After winning the last edition of the Sanremo Music Festival, Marco Mengoni’s song “Due vite” has now become a new tool for teaching and promoting the Italian language and culture in the world, thanks to the work of the Ca’ Foscari’s observatory on Language Education.

The purpose of the observatory, directed by Fabio Caon, Associate Professor of Educational Linguistics and Intercultural Communication and director of the Laboratory of Intercultural Communication and Education (LABCOM), is to promote the Italian language across the world through various actions: teaching cards based on songs, conferences and training on the use of songs to teach the Italian language, culture and literature, concert-conferences to increase the popularity of Italian music and opera in the world.

Every year, after the Sanremo Festival, the winning song becomes precious, authentic material for educational activities, in order to help those who study and teach Italian as a foreign language or second language to acquire linguistic skills and cultural knowledge.

“The observatory provides science-based and free educational material to those who study and teach Italian around the world. Why songs? Because people like them. Songs are often one of the reasons why someone decides to approach the study of the Italian language, and music is a particularly appealing way to learn a language, as well as some aspects of its culture and in some cases, its literature. Songs are also valuable vehicles of culture, as they are pieces of evidence of a living language, which evolves as our society changes.

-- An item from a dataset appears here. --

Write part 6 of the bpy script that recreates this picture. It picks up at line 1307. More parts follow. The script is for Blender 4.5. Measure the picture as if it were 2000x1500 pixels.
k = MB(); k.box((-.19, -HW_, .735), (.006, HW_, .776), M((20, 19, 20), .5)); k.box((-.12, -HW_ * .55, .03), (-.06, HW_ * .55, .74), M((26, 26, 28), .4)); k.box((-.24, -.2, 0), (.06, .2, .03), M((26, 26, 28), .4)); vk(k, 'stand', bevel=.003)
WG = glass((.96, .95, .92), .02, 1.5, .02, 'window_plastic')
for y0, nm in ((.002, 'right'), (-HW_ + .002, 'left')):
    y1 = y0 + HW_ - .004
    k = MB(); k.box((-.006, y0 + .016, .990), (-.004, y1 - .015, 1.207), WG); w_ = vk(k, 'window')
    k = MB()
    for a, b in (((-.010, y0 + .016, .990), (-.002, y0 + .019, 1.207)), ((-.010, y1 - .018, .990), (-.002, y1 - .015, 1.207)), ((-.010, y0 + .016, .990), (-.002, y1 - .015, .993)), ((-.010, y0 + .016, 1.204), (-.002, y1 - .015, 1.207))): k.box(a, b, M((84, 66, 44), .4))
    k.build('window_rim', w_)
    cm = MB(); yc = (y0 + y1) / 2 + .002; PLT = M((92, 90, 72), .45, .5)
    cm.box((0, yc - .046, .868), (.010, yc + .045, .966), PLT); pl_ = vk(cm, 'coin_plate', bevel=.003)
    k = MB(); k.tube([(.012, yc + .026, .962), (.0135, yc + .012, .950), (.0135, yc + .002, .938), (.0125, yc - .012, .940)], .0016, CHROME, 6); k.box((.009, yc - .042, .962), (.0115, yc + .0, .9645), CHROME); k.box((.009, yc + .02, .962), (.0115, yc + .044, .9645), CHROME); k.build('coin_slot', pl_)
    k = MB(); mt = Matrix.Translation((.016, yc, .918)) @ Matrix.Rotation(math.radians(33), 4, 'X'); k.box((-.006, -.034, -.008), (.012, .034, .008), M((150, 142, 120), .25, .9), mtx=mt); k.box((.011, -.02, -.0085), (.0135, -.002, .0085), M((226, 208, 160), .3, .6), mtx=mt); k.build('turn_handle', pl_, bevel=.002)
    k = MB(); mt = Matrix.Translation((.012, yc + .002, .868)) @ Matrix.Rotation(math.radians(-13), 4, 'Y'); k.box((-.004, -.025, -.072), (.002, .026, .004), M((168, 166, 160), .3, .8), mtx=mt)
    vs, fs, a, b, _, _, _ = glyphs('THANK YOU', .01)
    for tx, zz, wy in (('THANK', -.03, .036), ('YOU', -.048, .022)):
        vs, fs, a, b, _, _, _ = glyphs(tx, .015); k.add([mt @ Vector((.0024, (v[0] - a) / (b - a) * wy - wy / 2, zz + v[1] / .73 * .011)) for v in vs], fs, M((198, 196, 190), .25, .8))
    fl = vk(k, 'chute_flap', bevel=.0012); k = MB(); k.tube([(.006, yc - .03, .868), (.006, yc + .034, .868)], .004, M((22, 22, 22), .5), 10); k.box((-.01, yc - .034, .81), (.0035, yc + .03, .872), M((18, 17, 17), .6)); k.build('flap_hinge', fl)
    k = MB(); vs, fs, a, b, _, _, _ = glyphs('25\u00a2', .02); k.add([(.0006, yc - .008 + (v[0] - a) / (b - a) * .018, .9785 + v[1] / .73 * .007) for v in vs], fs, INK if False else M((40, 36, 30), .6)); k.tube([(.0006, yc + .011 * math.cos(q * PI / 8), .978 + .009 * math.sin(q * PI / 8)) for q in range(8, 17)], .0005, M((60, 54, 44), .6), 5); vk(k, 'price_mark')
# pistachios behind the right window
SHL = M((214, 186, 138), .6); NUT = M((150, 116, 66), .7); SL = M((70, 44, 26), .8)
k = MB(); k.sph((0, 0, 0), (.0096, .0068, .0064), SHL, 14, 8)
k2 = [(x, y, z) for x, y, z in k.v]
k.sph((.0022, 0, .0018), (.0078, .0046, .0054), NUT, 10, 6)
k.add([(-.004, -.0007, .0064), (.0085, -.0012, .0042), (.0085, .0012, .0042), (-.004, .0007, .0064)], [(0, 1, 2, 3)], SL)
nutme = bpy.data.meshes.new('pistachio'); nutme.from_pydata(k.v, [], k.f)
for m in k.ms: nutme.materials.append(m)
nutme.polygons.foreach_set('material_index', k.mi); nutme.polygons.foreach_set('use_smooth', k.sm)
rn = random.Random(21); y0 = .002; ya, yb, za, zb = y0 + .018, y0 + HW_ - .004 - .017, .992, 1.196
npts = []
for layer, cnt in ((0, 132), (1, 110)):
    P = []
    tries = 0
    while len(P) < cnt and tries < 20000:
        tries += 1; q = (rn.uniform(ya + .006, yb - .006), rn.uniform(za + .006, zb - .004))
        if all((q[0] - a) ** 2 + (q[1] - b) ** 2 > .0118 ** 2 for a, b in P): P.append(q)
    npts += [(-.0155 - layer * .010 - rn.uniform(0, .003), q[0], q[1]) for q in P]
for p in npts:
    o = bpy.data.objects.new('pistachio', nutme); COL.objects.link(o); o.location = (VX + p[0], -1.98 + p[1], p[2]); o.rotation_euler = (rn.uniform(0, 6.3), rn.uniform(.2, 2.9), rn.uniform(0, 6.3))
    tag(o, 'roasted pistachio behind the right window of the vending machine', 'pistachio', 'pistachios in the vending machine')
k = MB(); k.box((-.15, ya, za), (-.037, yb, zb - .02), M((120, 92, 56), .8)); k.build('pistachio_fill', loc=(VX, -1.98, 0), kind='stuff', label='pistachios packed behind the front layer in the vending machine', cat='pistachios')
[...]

Thanks to the patronage of the Italian Society of Authors and Publishers (SIAE) and the collaboration with the Dante Alighieri society, we manage to reach a very large audience of teachers, students and Italian music enthusiasts all over the world. We can thus monitor the diffusion of Italian songs in the world through international surveys and launch projects that allow us to analyze the mechanisms of song composition, both to provide the critical tools to increase young people’s awareness when it comes to music listening and to develop creative writing skills. We can also organize cultural events and concert-conferences both autonomously - with the aim of promoting Italian music internationally - and in collaboration with various training courses for teachers of Italian in the world, to help them discover the potential of using songs in their lessons”

For years, Fabio Caon has been engaged in activities connected to the teaching of Italian through songs. He has authored various volumes and essays on the subject and held conferences, training sessions and concert-conferences in Italian Embassies and Cultural Institutes abroad, to disseminate the culture of songwriting and its linguistic, cultural and literary relevance in Italy.